Data lines:
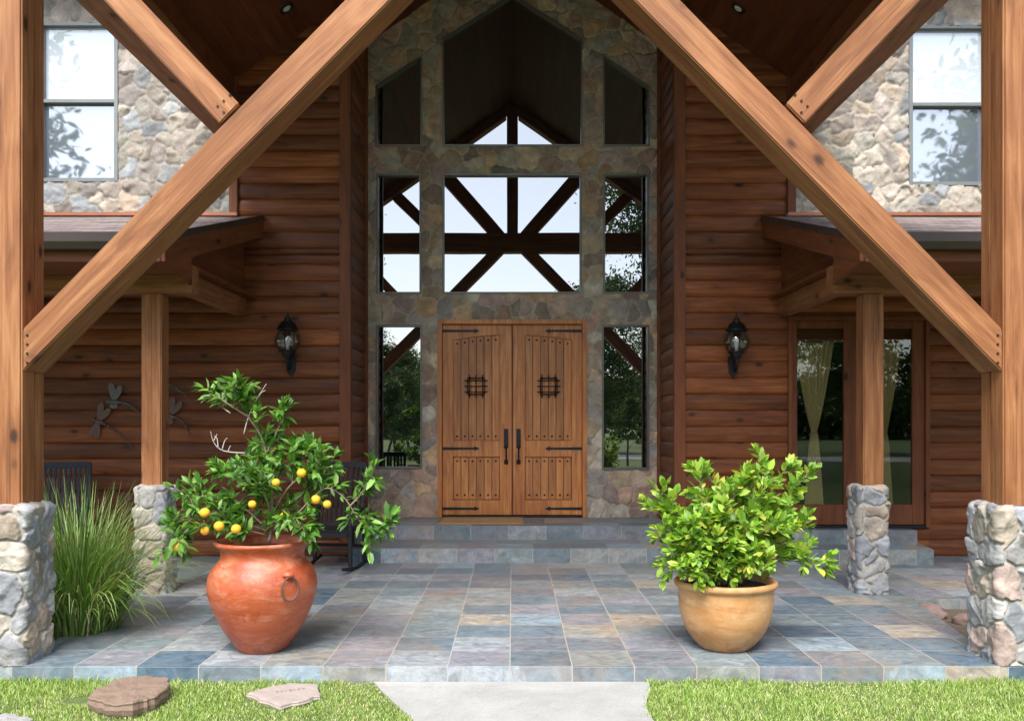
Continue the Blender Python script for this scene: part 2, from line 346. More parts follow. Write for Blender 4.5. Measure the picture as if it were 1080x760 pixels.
def spline(pts, n=6):
    P = [Vector(p) for p in pts]; P = [P[0] * 2 - P[1]] + P + [P[-1] * 2 - P[-2]]; out = []
    for i in range(1, len(P) - 2):
        for k in range(n):
            t = k / n; a, b, c, d = P[i - 1], P[i], P[i + 1], P[i + 2]
            out.append(.5 * ((2 * b) + (c - a) * t + (2 * a - 5 * b + 4 * c - d) * t * t + (3 * b - a - 3 * c + d) * t ** 3))
    out.append(P[-2]); return out
def np_mesh(name, V, F, colors=None, attr='stone'):
    """V (n,3), F (m,k) equal-size faces"""
    me = bpy.data.meshes.new(name); m, k = F.shape
    me.vertices.add(len(V)); me.vertices.foreach_set('co', V.astype(np.float32).ravel())
    me.loops.add(m * k); me.loops.foreach_set('vertex_index', F.astype(np.int32).ravel())
    me.polygons.add(m); me.polygons.foreach_set('loop_start', np.arange(0, m * k, k, dtype=np.int32)); me.polygons.foreach_set('loop_total', np.full(m, k, dtype=np.int32))
    me.update(calc_edges=True)
    if colors is not None:
        ca = me.color_attributes.new(attr, 'FLOAT_COLOR', 'POINT'); c = np.ones((len(V), 4), np.float32); c[:, :3] = colors; ca.data.foreach_set('color', c.ravel())
    me.validate(); return me

# value noise (numpy)
def vnoise(p, seed, scale):
    q = np.asarray(p) * scale; i = np.floor(q).astype(np.int64); f = q - i; f = f * f * (3 - 2 * f); res = 0
    dim = q.shape[1]
    for c in range(1 << dim):
        off = np.array([(c >> k) & 1 for k in range(dim)]); j = i + off; h = seed * 374761393
        for k, pr in zip(range(dim), (668265263, 2246822519, 3266489917)): h = h ^ (j[:, k] * pr)
        h = (h ^ (h >> 13)) * 1274126177; h = (h ^ (h >> 16)) & 0xffff
        wgt = 1
        for k in range(dim): wgt = wgt * (f[:, k] if off[k] else 1 - f[:, k])
        res = res + wgt * (h / 65535.0)
    return res * 2 - 1
def fbm(p, seed, scale, oct=4):
    return sum(vnoise(p, seed + o * 17, scale * 2 ** o) * .55 ** o for o in range(oct))
PAL = {'pier': [(.30, .30, .305), (.25, .255, .275), (.37, .33, .28), (.36, .29, .23), (.33, .32, .31), (.24, .25, .27), (.34, .26, .23), (.40, .34, .28), (.29, .29, .30)],
       'gable': [(.40, .31, .23), (.34, .24, .19), (.46, .35, .24), (.32, .28, .25), (.42, .27, .20), (.50, .33, .20), (.31, .23, .20), (.42, .37, .30), (.26, .21, .17)],
       'upper': [(.30, .28, .24), (.34, .30, .25), (.27, .27, .265), (.35, .285, .225), (.29, .25, .22), (.25, .26, .27), (.37, .33, .28), (.23, .205, .185)]}
def stonefield(P, seed, sx, sy, per=None, H=.03, mortar=.008, pal='gable', mcol=(.42, .38, .31), tilt=.12, aniso=None, bev=.03, rough=.006, lo=None, hi=None, strat=False, facet=.6):
    """returns height and colour at surface coordinates P (n,2): irregular stones in mortar"""
    g = np.random.default_rng(seed)
    lo = P.min(0) if lo is None else lo; hi = P.max(0) if hi is None else hi
    W = per if per else hi[0] - lo[0]; nx = max(2, int(round(W / sx))); ny = max(2, int(round((hi[1] - lo[1]) / sy)))
    S = []
    for j in range(-1, ny + 1):
        for i in range(nx if per else nx + 2):
            x = (i + (.5 if j % 2 else 0) + g.uniform(-.36, .36)) * W / nx - (0 if per else W / nx)
            y = (j + .5 + g.uniform(-.36, .36)) * (hi[1] - lo[1]) / ny; S.append((x + lo[0], y + lo[1]))
            if g.random() < .2: S.append((x + lo[0] + g.uniform(.3, .5) * sx, y + lo[1] + g.uniform(-.4, .4) * sy))
    S = np.array(S); n0 = len(S); ids = np.arange(n0)
    if per: S = np.concatenate([S, S - [per, 0], S + [per, 0]]); ids = np.tile(ids, 3)
    wgt = g.uniform(.85, 1.18, n0); rot = g.uniform(-.5, .5, n0); ast = g.uniform(.75, 1.3, n0)
    Q = P + np.stack([fbm(P, seed + 1, 5, 3), fbm(P, seed + 2, 5, 3)], 1) * .03 + np.stack([fbm(P, seed + 8, 25, 2), fbm(P, seed + 9, 25, 2)], 1) * .007
    F1 = np.empty(len(P)); F2 = np.empty(len(P)); I = np.empty(len(P), int)
    for s in range(0, len(P), 20000):
        q = Q[s:s + 20000]; dx = q[:, None, 0] - S[None, :, 0]; dy = q[:, None, 1] - S[None, :, 1]
        r = rot[ids][None]; c, sn = np.cos(r), np.sin(r); a = dx * c + dy * sn; b = -dx * sn + dy * c
        k = ast[ids][None]; dd = (np.sqrt((a / k) ** 2 + (b * k) ** 2) * .55 + np.maximum(np.abs(a / k), np.abs(b * k)) * .45) * wgt[ids][None]
        o = np.argpartition(dd, 1, axis=1)[:, :2]; d2 = np.take_along_axis(dd, o, 1); sw = d2[:, 0] > d2[:, 1]
        o[sw] = o[sw][:, ::-1]; d2 = np.sort(d2, 1); F1[s:s + 20000] = d2[:, 0]; F2[s:s + 20000] = d2[:, 1]; I[s:s + 20000] = o[:, 0]
    e = (F2 - F1) * .5; sid = ids[I]
    t = np.clip((e - mortar) / bev, 0, 1); prof = 1 - (1 - t) ** 2.2
    hs = g.uniform(.55, 1.1, n0); gx = g.uniform(-tilt, tilt, n0); gy = g.uniform(-tilt, tilt, n0); rel = P - S[I]
    fct = np.abs(fbm(P + sid[:, None] * 3.7, seed + 5, 6, 2)) * facet
    hk = None
    for k in range(5):
        th = g.uniform(0, 6.283, n0); mg = g.uniform(.05, tilt * 2.0, n0); c0 = H * g.uniform(.75, 1.25, n0)
        v_ = c0[sid] + mg[sid] * (np.cos(th)[sid] * rel[:, 0] + np.sin(th)[sid] * rel[:, 1]); hk = v_ if hk is None else np.minimum(hk, v_)
    hk = np.clip(hk, H * .5, H * 1.3)
    h = prof * (hk * (.75 + .35 * hs[sid]) + fbm(P + sid[:, None] * 5.1, seed + 3, 14, 4) * rough * .8 - fct * H * .3)
    h = h + (1 - np.clip(t, 0, 1)) * fbm(P, seed + 4, 30, 2) * .0015
    pl = np.array(PAL[pal]); cs = pl[g.integers(0, len(pl), n0)] * g.uniform(.66, 1.22, (n0, 1)); c = cs[sid]
    c = c * (1 + .16 * fbm(P + sid[:, None] * 2.3, seed + 6, 10, 4))[:, None]
    mk = np.clip((e - mortar * .7) / .006, 0, 1)[:, None]; c = c * mk + np.array(mcol) * (1 - mk)
    return h, np.clip(c, .02, .9)
def stone_wall(name, x0, x1, z0, z1, y, holes, parent, res, seed, keep=None, **kw):
    """front-facing (-Y) stone face; holes are polygons [(x,z),...]"""
    xs = set(np.linspace(x0, x1, int((x1 - x0) / res) + 1)); zs = set(np.linspace(z0, z1, int((z1 - z0) / res) + 1))
    for hp in holes:
        for p in hp: xs.add(p[0]); zs.add(p[1])
    def clean(s, must):
        s = sorted(s); out = []
        for v in s:
            if out and v - out[-1] < res * .35:
                if v in must: out[-1] = v
                continue
            out.append(v)
        return np.array(out)
    xs = clean(xs, {p[0] for h in holes for p in h} | {x0, x1}); zs = clean(zs, {p[1] for h in holes for p in h} | {z0, z1})
    X, Z = np.meshgrid(xs, zs); P = np.stack([X.ravel(), Z.ravel()], 1)
    h, c = stonefield(P, seed, **kw)
    def inside(px, pz, poly):
        r = np.zeros(px.shape, bool); n = len(poly)
        for i in range(n):
            (xa, za), (xb, zb) = poly[i], poly[(i + 1) % n]
            cnd = ((za > pz) != (zb > pz)) & (px < (xb - xa) * (pz - za) / ((zb - za) if abs(zb - za) > 1e-12 else 1e-12) + xa); r ^= cnd
        return r
    nx, nz = len(xs), len(zs); i, j = np.meshgrid(np.arange(nx - 1), np.arange(nz - 1)); i = i.ravel(); j = j.ravel()
    cx = (xs[i] + xs[i + 1]) / 2; cz = (zs[j] + zs[j + 1]) / 2; ok = np.ones(len(i), bool)
    for hp in holes: ok &= ~inside(cx, cz, hp)
    if keep: ok &= keep(cx, cz)
    a = j * nx + i; F = np.stack([a, a + 1, a + 1 + nx, a + nx], 1)[ok]
    V = np.stack([P[:, 0], y - h, P[:, 1]], 1); V[:, 0] += 0
    used = np.unique(F); mp = -np.ones(len(V), int); mp[used] = np.arange(len(used))
    me = np_mesh(name, V[used], mp[F], c[used]); o = link(name, me, M['stone'], parent, smooth=False); return o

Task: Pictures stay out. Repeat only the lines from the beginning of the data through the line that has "me.validate(); return me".

Written answer:
Continue the Blender Python script for this scene: part 2, from line 346. More parts follow. Write for Blender 4.5. Measure the picture as if it were 1080x760 pixels.
def spline(pts, n=6):
    P = [Vector(p) for p in pts]; P = [P[0] * 2 - P[1]] + P + [P[-1] * 2 - P[-2]]; out = []
    for i in range(1, len(P) - 2):
        for k in range(n):
            t = k / n; a, b, c, d = P[i - 1], P[i], P[i + 1], P[i + 2]
            out.append(.5 * ((2 * b) + (c - a) * t + (2 * a - 5 * b + 4 * c - d) * t * t + (3 * b - a - 3 * c + d) * t ** 3))
    out.append(P[-2]); return out
def np_mesh(name, V, F, colors=None, attr='stone'):
    """V (n,3), F (m,k) equal-size faces"""
    me = bpy.data.meshes.new(name); m, k = F.shape
    me.vertices.add(len(V)); me.vertices.foreach_set('co', V.astype(np.float32).ravel())
    me.loops.add(m * k); me.loops.foreach_set('vertex_index', F.astype(np.int32).ravel())
    me.polygons.add(m); me.polygons.foreach_set('loop_start', np.arange(0, m * k, k, dtype=np.int32)); me.polygons.foreach_set('loop_total', np.full(m, k, dtype=np.int32))
    me.update(calc_edges=True)
    if colors is not None:
        ca = me.color_attributes.new(attr, 'FLOAT_COLOR', 'POINT'); c = np.ones((len(V), 4), np.float32); c[:, :3] = colors; ca.data.foreach_set('color', c.ravel())
    me.validate(); return me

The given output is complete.